:: Problem details ::
Nothing but the lines from the line with "Reconstruct this image" to the line with "return CAM + d * (depth / d.y)", both included, is to be repeated, and those exactly. Leave out the pictures.

:: Records provided ::
============================================================

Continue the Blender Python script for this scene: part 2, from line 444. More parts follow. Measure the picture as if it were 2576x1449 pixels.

============================================================

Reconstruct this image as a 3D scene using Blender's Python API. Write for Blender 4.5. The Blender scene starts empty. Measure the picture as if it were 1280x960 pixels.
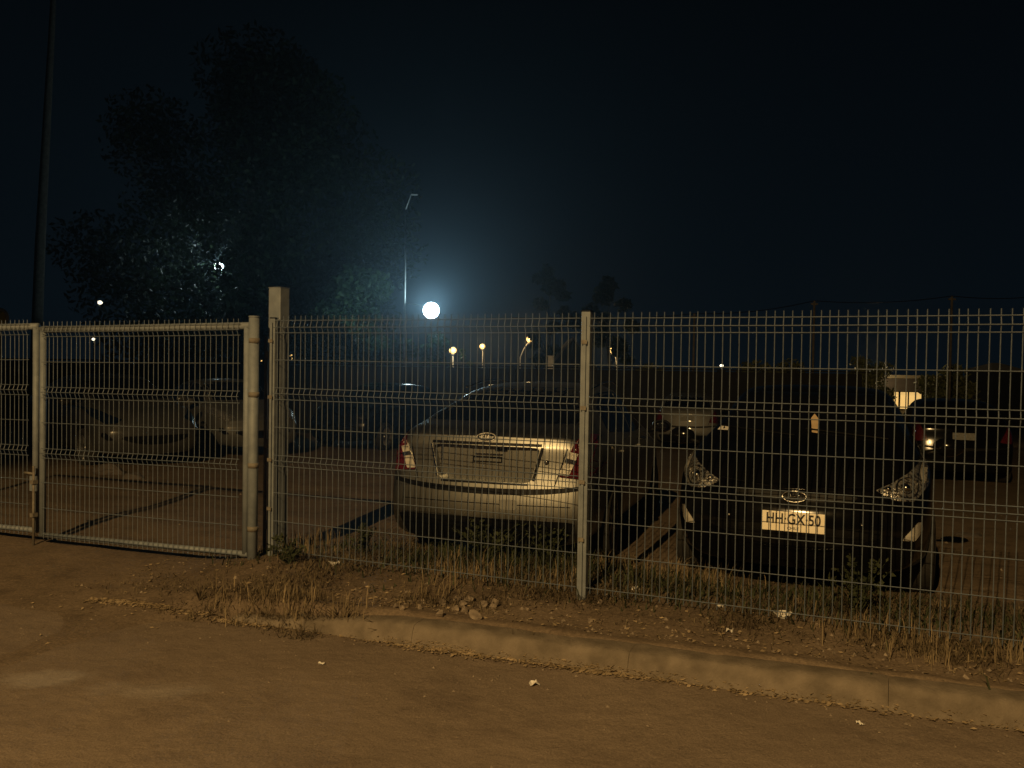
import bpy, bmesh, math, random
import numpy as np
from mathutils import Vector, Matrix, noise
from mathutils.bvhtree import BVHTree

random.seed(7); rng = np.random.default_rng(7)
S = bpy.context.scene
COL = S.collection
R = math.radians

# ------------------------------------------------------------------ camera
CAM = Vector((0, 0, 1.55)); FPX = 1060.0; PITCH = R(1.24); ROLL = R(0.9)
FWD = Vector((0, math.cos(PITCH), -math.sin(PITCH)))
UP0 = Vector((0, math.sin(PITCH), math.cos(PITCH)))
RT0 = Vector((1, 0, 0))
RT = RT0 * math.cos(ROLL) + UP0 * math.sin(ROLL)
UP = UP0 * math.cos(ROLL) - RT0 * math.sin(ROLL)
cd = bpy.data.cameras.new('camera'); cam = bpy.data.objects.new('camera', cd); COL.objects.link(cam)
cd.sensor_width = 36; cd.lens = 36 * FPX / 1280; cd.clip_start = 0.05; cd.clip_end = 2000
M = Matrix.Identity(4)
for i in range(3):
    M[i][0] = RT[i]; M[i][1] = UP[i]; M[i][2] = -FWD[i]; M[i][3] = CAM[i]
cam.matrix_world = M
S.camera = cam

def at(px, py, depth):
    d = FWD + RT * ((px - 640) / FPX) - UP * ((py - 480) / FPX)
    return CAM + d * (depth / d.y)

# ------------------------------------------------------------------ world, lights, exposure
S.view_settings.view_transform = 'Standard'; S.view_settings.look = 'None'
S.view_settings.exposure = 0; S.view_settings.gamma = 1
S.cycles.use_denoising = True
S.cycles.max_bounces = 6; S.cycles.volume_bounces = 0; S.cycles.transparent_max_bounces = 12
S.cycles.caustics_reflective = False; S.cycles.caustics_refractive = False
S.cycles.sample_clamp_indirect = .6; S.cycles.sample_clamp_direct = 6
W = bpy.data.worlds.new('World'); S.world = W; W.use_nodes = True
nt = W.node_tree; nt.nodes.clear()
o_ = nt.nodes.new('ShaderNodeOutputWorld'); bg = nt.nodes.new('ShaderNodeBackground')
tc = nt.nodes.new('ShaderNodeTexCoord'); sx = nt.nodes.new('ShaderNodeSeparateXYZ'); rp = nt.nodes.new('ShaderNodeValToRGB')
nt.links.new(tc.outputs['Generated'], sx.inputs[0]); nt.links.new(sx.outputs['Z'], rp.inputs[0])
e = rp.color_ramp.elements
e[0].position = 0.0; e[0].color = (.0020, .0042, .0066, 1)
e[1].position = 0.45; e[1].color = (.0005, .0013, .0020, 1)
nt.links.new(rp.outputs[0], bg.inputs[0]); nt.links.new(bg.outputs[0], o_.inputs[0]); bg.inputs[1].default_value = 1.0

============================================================

:: Solution ::
Reconstruct this image as a 3D scene using Blender's Python API. Write for Blender 4.5. The Blender scene starts empty. Measure the picture as if it were 1280x960 pixels.
import bpy, bmesh, math, random
import numpy as np
from mathutils import Vector, Matrix, noise
from mathutils.bvhtree import BVHTree

random.seed(7); rng = np.random.default_rng(7)
S = bpy.context.scene
COL = S.collection
R = math.radians

# ------------------------------------------------------------------ camera
CAM = Vector((0, 0, 1.55)); FPX = 1060.0; PITCH = R(1.24); ROLL = R(0.9)
FWD = Vector((0, math.cos(PITCH), -math.sin(PITCH)))
UP0 = Vector((0, math.sin(PITCH), math.cos(PITCH)))
RT0 = Vector((1, 0, 0))
RT = RT0 * math.cos(ROLL) + UP0 * math.sin(ROLL)
UP = UP0 * math.cos(ROLL) - RT0 * math.sin(ROLL)
cd = bpy.data.cameras.new('camera'); cam = bpy.data.objects.new('camera', cd); COL.objects.link(cam)
cd.sensor_width = 36; cd.lens = 36 * FPX / 1280; cd.clip_start = 0.05; cd.clip_end = 2000
M = Matrix.Identity(4)
for i in range(3):
    M[i][0] = RT[i]; M[i][1] = UP[i]; M[i][2] = -FWD[i]; M[i][3] = CAM[i]
cam.matrix_world = M
S.camera = cam

def at(px, py, depth):
    d = FWD + RT * ((px - 640) / FPX) - UP * ((py - 480) / FPX)
    return CAM + d * (depth / d.y)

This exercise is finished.